The Pennsylvania Liquor Control Board wouldn’t be completely out of the picture, if wine & spirits stores were privatized.  “We have an obligation to regulate and tax, but we don’t have to own and operate,” Turzai said in an interview with Radio PA this spring.  Meanwhile, the PLCB reported record sales for the fiscal year that ended on June 30th.  Nearly $2-billion dollars in sales brought in nearly $500-million dollars worth of tax revenue and profit transfers for the state.

PLCB Holds the Line on Prices Again

The Pennsylvania Liquor Control Board will hold the line on prices this summer.  The board has rejected more than 400 price increases requested by its suppliers.

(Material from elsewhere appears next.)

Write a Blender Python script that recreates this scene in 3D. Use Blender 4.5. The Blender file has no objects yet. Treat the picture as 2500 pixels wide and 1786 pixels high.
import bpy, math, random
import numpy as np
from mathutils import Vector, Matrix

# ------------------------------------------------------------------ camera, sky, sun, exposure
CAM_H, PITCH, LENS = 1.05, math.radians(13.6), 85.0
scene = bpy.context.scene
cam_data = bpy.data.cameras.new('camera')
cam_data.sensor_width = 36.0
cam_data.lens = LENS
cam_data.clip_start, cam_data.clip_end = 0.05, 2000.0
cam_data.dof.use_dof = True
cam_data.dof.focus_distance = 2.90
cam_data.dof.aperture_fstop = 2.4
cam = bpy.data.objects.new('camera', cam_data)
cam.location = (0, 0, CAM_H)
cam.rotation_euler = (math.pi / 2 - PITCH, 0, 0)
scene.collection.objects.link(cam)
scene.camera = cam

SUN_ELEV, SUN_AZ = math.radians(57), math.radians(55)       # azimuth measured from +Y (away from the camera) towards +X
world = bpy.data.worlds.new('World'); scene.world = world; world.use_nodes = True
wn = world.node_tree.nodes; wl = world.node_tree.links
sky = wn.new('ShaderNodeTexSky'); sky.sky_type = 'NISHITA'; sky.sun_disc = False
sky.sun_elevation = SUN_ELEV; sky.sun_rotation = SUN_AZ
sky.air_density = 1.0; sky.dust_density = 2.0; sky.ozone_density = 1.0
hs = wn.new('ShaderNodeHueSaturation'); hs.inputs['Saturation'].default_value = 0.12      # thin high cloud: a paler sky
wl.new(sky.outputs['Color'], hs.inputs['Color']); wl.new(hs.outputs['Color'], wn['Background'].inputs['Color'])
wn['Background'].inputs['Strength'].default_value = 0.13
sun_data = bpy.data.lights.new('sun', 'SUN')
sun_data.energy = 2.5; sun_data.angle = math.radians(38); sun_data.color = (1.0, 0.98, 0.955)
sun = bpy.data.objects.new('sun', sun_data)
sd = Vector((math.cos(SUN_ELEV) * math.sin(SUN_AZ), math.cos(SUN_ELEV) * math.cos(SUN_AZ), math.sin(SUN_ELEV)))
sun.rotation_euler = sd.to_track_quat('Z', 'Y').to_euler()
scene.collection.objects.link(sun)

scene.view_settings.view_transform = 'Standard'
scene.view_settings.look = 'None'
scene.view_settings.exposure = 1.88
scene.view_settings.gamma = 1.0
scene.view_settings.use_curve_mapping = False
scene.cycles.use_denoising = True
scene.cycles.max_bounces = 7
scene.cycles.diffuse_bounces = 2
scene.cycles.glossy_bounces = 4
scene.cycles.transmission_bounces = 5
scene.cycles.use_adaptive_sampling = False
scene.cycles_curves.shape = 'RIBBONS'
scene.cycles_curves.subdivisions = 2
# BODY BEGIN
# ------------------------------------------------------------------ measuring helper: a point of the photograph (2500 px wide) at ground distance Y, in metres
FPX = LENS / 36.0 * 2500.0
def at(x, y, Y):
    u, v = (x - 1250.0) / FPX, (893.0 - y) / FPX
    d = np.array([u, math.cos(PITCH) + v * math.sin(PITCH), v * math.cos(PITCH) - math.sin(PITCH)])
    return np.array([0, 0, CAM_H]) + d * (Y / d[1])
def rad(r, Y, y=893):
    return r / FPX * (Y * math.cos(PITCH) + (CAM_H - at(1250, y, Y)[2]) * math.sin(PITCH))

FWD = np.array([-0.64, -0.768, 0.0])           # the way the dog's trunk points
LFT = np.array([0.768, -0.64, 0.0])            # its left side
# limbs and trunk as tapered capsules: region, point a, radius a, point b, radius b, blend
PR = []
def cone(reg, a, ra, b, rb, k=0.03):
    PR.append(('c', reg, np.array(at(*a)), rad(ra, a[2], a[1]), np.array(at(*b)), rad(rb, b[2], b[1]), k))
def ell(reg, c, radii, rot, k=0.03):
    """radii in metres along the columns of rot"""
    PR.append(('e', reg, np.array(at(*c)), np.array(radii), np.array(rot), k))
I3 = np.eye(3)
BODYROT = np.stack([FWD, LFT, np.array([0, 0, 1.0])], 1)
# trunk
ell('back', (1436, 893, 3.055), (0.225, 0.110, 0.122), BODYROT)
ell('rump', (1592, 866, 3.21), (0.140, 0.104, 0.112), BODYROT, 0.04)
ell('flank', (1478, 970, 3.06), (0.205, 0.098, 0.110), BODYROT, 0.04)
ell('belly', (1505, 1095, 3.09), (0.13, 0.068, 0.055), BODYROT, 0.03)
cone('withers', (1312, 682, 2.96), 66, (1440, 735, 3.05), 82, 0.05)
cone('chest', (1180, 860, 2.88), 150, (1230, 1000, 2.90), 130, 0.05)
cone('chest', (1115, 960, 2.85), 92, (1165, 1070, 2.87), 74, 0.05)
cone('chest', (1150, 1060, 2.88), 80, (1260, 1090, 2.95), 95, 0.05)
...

Chairman Patrick J. Stapleton says it was just not a good time to raise prices on consumers, who have already been facing higher prices at the supermarket and gas pump.  

Stapleton says that after looking at the numbers and the buying patterns of Pennsylvanians, it was clear that consumers could not sustain any price increases at this time. He says customers are continuing to “buy down”, picking up cheaper items. 

Stapleton says maintaining current shelf prices ensures people can enjoy their favorite wine or spirit without sacrificing the family budget.

Stapleton says the board  also gave consideration to its licensees, such as restaurants and other establishments, who are just finally starting to pull out of the recession.     

Stapleton says the board will take another look at the issue in three months, because price requests are usually submitted quarterly. The PLCB had earlier implemented a moratorium in November, while also maintaining its own operational costs.